Beebe, Rose Marie, and Robert M. Senkewicz. Testimonios: Early California through the Eyes of Women, 1815-1848. Berkeley: Heyday, 2006.
Eulalia Perez, a Mexican California woman who spent her life in Southern California, was interviewed in 1877. She passed a year later at the age of 110. The mother of 12 children, she worked as part of the mission system — and is credited with inventing lemonade that the missionaries shipped overseas. As a result of her labor, mission authorities granted her a great deal of land around modern-day Pasadena. As a manager at Mission San Gabriel, Perez played an important role in the development of California. She also accumulated a great deal of wealth and land for herself, her family, and the Mexican government. In this excerpt of an interview she gave as a very old woman, she described how she worked for the Spanish mission system to create goods that would be bought and sold. What does her life story reveal about how and why people settled in North America?
Eulalia Perez, a Mexican California woman who spent her life in Southern California, was interviewed in 1877. The photograph was also taken at the time of her interview. She had 12 children, worked as part of the mission system, married a wealthy Spaniard, and was granted a great deal of land around modern-day Pasadena. She played an important role in the development of California by working as a manager at Mission San Gabriel (established 1771). She also accumulated a great deal of wealth and land for herself, her family, and the Mexican government. Perez’s life story provides one way for your students to understand the economic purposes of California as a Spanish colony, even as it became part of Mexico and eventually the United States. In this excerpt of an interview she gave as a very old woman in the 1870s, Perez described how she worked for the Spanish mission system to create goods that would be bought and sold.
“All work having to do with clothing was done by my daughters under my supervision. I would cut and arrange the pieces of material and my five daughters would do the sewing. When they could not keep up with the workload, I would let the Father know. He would then hire women from the pueblo of Los Angeles and pay them.

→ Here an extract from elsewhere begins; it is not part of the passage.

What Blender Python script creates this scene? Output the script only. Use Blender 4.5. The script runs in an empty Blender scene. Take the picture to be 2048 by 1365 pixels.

In addition, I had to supervise the area where soap was made, which was very large, and also the wine presses. I supervised and worked in the crushing of olives to make olive oil. Domingo Romero would drain off the liquid, but I would supervise him as he did this.
Luis, the soapmaker, was in charge of the actual soap production, but I supervised everything.
I supervised the distribution of leather, calfskin, chamois, sheepskin… red cloth, tacks, thread, silk, etc. – everything related to the making of saddles and shoes, as well as everything that is needed in a saddle workshop and a shoe workshop" (105).